When Life Changes, Create a Fun Calendar

Even 18 months later, a tear wells up as Mike Pisarcik mentions his little girl settling too far away to reach quickly. For Mike and his wife Paula, the summer of 2013 brought dramatic change. Their son married, locating 40 miles away in downtown Chicago. When their daughter married that same summer, she settled 1,000 miles away.

Pride, joy and absolute delight for their children came with a parental price. A close family, Mike knew the weddings sealed it. Dinners together would become even more rare. Shared laughter was destined to slip in frequency. Even the hugs, shoulder touches and other comforts of family life would fade.

A sense of mortality, long fought to a mental corner, moved to the center of Mike's thoughts. It would hurt, he knew, if he didn't do something about it. So he did.

Mike created the Fun Calendar.

Mike needed to know that life would deliver delights to replace the soul-enriching pleasures of daily family life now moving to his past. Always a diligent, detailed planner, organizing became Mike's outlet.

Mike pulled out torn sheets he'd made a habit of accumulating in his briefcase: a Downers Grove, Illinois concert schedule from one newspaper, event lists at Naperville's Ribfest and Last Fling festivals, student concert timetables at nearby North Central College, and other bits of paper containing details on interesting activities. He'd been collecting and occasionally using papers like these over the years, going through an infrequent cleaning ritual that brought too many reminders he'd forgotten many of the events he wished he and Paula would have attended.

With the current schedules in front of him, he dealt with family relationships standing forever changed. He created a Fun Calendar through the end of the year, buying tickets whenever tickets were required. He always had something ahead to anticipate enjoying with Paula.

If Mike is the planner, Paula is the communicator. She took Mike's Fun Calendar and shared it with close family and friends. That's when the real magic began.

Family and a few friends, some of the people Mike and Paula care about, began joining them at Fun Calendar events. When they attended Wednesday Woods and Wine events at the Morton Arboretum, other friends and family signed up too. Some friends joined them at student concerts, often sharing a meal before or after. Their son and his bride would make way to the suburbs to join in listening to a summer outdoor concert. On occasion, it was Mike and Paula alone, and that was wonderful. But when others joined in, it was even better.


As I sat with Mike at Al's Pizza, downing a few beers and a crisp, comfort-covered pizza with my former University of Chicago classmate, Mike's Fun Calendar made me think of how I respond when I feel sadness sinking me back toward depression.
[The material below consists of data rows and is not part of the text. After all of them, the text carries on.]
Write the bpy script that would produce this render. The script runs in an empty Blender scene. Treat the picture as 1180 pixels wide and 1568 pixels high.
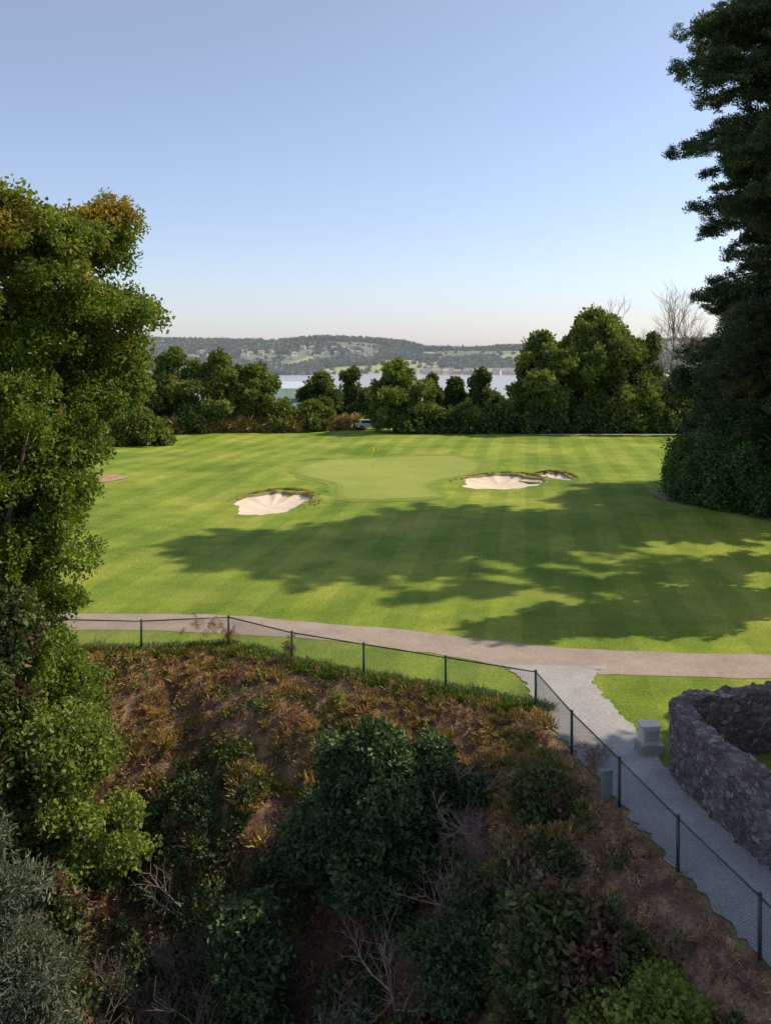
import bpy, math, random
import numpy as np
from mathutils import Vector, noise
rng = np.random.default_rng(11)
random.seed(11)
scene = bpy.context.scene
COL = scene.collection

# ------------------------------------------------------------------ helpers
def mesh_obj(name, verts, faces, mats, parent=None, smooth=False, link=True, midx=None):
    me = bpy.data.meshes.new(name)
    me.from_pydata([tuple(v) for v in verts], [], faces)
    for m in (mats if isinstance(mats, (list, tuple)) else [mats]):
        if m: me.materials.append(m)
    if midx is not None:
        me.polygons.foreach_set('material_index', midx)
    if smooth:
        me.polygons.foreach_set('use_smooth', [True]*len(me.polygons))
    me.update()
    ob = bpy.data.objects.new(name, me)
    if link: COL.objects.link(ob)
    if parent: ob.parent = parent
    return ob

class Geo:
    def __init__(s): s.v=[]; s.f=[]; s.m=[]
    def tube(s, pts, rad, n=6, m=0, cap=True):
        pts=[Vector(p) for p in pts]; b=len(s.v)
        for i,p in enumerate(pts):
            d=(pts[min(i+1,len(pts)-1)]-pts[max(i-1,0)]).normalized()
            a=d.cross(Vector((0,0,1)))
            if a.length<0.05: a=d.cross(Vector((0,1,0)))
            a.normalize(); c=d.cross(a)
            for k in range(n):
                t=2*math.pi*k/n
                s.v.append(p+(a*math.cos(t)+c*math.sin(t))*rad[i])
        for i in range(len(pts)-1):
            for k in range(n):
                s.f.append((b+i*n+k,b+i*n+(k+1)%n,b+(i+1)*n+(k+1)%n,b+(i+1)*n+k)); s.m.append(m)
        if cap:
            s.f.append(tuple(b+(len(pts)-1)*n+k for k in range(n))); s.m.append(m)
            s.f.append(tuple(b+n-1-k for k in range(n))); s.m.append(m)
    def box(s, c, size, rz=0, m=0, taper=1.0):
        b=len(s.v); ca,sa=math.cos(rz),math.sin(rz)
        for k in (-1,1):
            t=taper if k>0 else 1
            for i,j in ((-1,-1),(1,-1),(1,1),(-1,1)):
                x=i*size[0]/2*t; y=j*size[1]/2*t
                s.v.append(Vector((c[0]+x*ca-y*sa,c[1]+x*sa+y*ca,c[2]+k*size[2]/2)))
        for q in ((3,2,1,0),(4,5,6,7),(0,1,5,4),(1,2,6,5),(2,3,7,6),(3,0,4,7)):
            s.f.append(tuple(b+i for i in q)); s.m.append(m)
    def gable(s, c, size, rz, rh, m=0):
        b=len(s.v); ca,sa=math.cos(rz),math.sin(rz)
        L,W=size
        for x,y,z in ((-L/2,-W/2,0),(L/2,-W/2,0),(L/2,W/2,0),(-L/2,W/2,0),(-L/2,0,rh),(L/2,0,rh)):
            s.v.append(Vector((c[0]+x*ca-y*sa,c[1]+x*sa+y*ca,c[2]+z)))
        for q in ((0,1,5,4),(2,3,4,5),(3,0,4),(1,2,5)):
            s.f.append(tuple(b+i for i in q)); s.m.append(m)
    def obj(s,name,mats,parent=None,smooth=False,link=True):
        return mesh_obj(name,s.v,s.f,mats,parent,smooth,link,s.m)

def catmull(pts, n=8, closed=False):
    P=[np.array(p,float) for p in pts]; out=[]
    N=len(P); rngi=range(N if closed else N-1)
    for i in rngi:
        if closed: p0,p1,p2,p3=P[(i-1)%N],P[i],P[(i+1)%N],P[(i+2)%N]
        else: p0,p1,p2,p3=P[max(i-1,0)],P[i],P[i+1],P[min(i+2,N-1)]
        for k in range(n):
            t=k/n
            out.append(0.5*((2*p1)+(-p0+p2)*t+(2*p0-5*p1+4*p2-p3)*t*t+(-p0+3*p1-3*p2+p3)*t**3))
    if not closed: out.append(P[-1])
    return out

def sstep(a,b,x):
    t=np.clip((x-a)/(b-a),0,1); return t*t*(3-2*t)

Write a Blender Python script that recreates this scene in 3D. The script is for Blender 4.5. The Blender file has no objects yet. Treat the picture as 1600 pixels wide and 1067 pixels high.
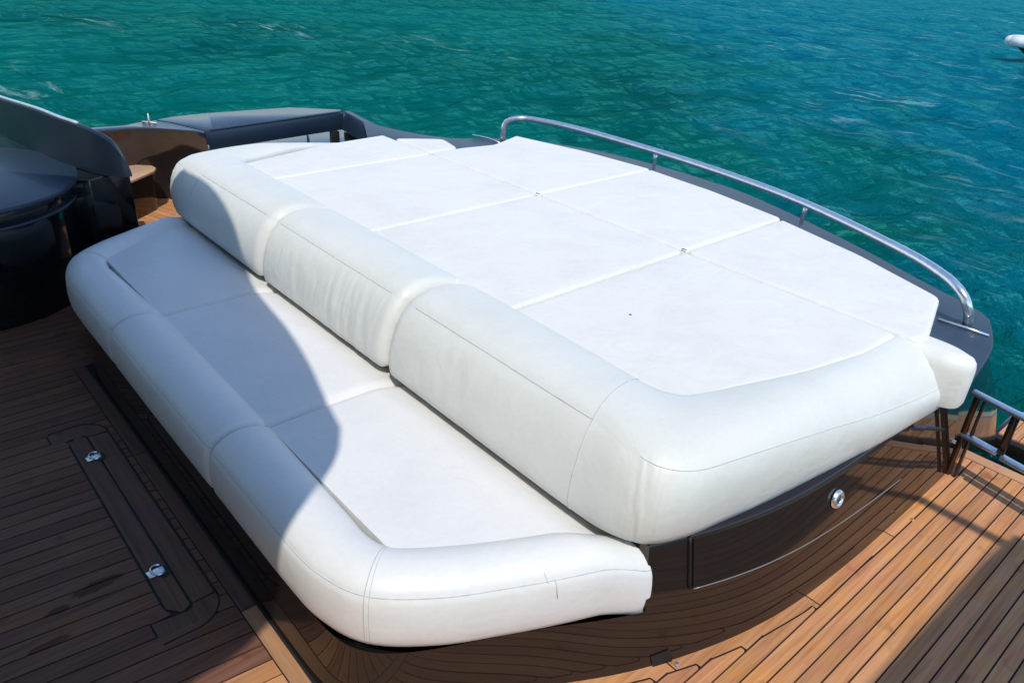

Since the depths of my depression in high school, I've known that sunlight, losing weight, sleeping well and exercising all help me feel better. Each is easier said than done, of course, but at least I generally know some of the physical steps I can take to heal.

At times, between work and kids as our children grew, I couldn't find the time or energy to even focus on these basics. Instead, I found myself buying lottery tickets for every drawing. I spent a dollar or two at a time to buy a few days dreaming that my miseries--magnified by my unfortunate ability to dwell in each failure--could conceivably end. I knew I was deceiving myself with the idea I might win. I understood the odds. But I needed a bit of hope to help get through a day or a week.

Mike's Fun Calendar is far better than a lottery ticket. It leads to actual enjoyment, not just the hope of happiness that passes as soon as the lottery numbers are drawn.

The planning-to-be-happy concept struck a particular chord with me as we talked.

Since my wife moved to New York City to pursue her dream job last summer, I've made a concerted effort to continuously identify activities worth relishing. In addition to trips to see her, many of these are activities I can do alone, such as hiking up Humphrey's Peak on a trip to Arizona or visiting the Rock and Roll Hall of Fame on the way home from New York. I also started consciously doing something Mike said he does in conjunction with the Fun Calendar: taking time to simply think about each pleasurable experience. Without this time, it's too easy to forget the moments that make life's struggles worth fighting through.

When Mike's first Fun Calendar ran out at the end of 2013, requests started coming in. When will we have the next fun calendar, family and friends asked?

Mike keeps creating them, usually three a year with the summer as the middle. Paula and Mike have enjoyment to anticipate. Family and friends keep joining them.

The calendar certainly has led to a great deal of fun.

But at an important time when life continues to change around Mike and Paula, the Fun Calendar delivers far more.